Calorimetric analysis for long-baseline neutrino experiments
Kai Gallmeister, Ulrich Mosel

TL;DR
This paper investigates the challenges in accurately reconstructing neutrino energy in long-baseline experiments, highlighting how final-state interactions and nuclear spectral functions introduce significant uncertainties.
Contribution
It demonstrates the impact of momentum-dependent potentials and spectral functions on energy reconstruction uncertainties using transport theory.
Findings
Large uncertainties in neutrino energy reconstruction due to final-state interactions.
Spectral functions are crucial for understanding both initial and final state dynamics.

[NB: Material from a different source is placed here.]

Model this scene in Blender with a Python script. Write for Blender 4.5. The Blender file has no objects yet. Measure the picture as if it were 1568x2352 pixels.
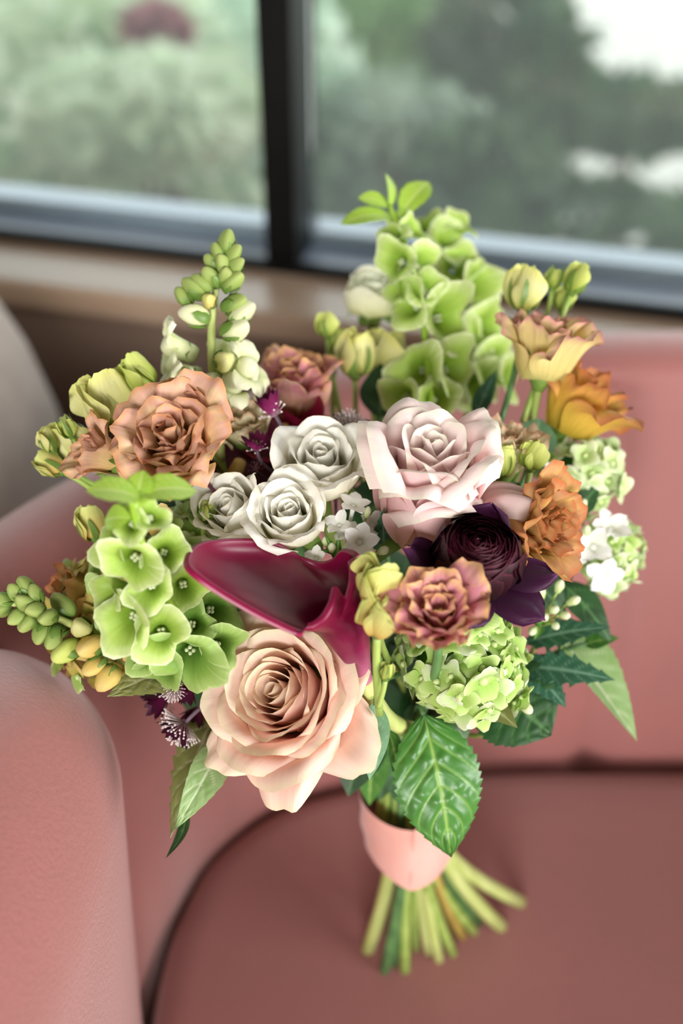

Transport theory helps analyze the origins of these uncertainties.
Abstract
In neutrino long-baseline experiments the energy of the incoming neutrino must be reconstructed from observations of the final state. We first discuss the problems that arise for energy conservation during the final-state interactions in a momentum-dependent potential. We then show, for the example of the Deep Underground Neutrino Experiment, that the presence of such a potential is necessarily connected with a large uncertainty in the reconstructed energy. This same uncertainty also affects the determination of energy- and four-momentum-transfers in neutrino-nucleus reactions. We analyze the origins of these uncertainties using transport theory for the description of the evolution of the final state of the reaction. We show that the spectral functions of target nuclei play an essential role not only for the initial neutrino-nucleus interaction but also for the final state evolution.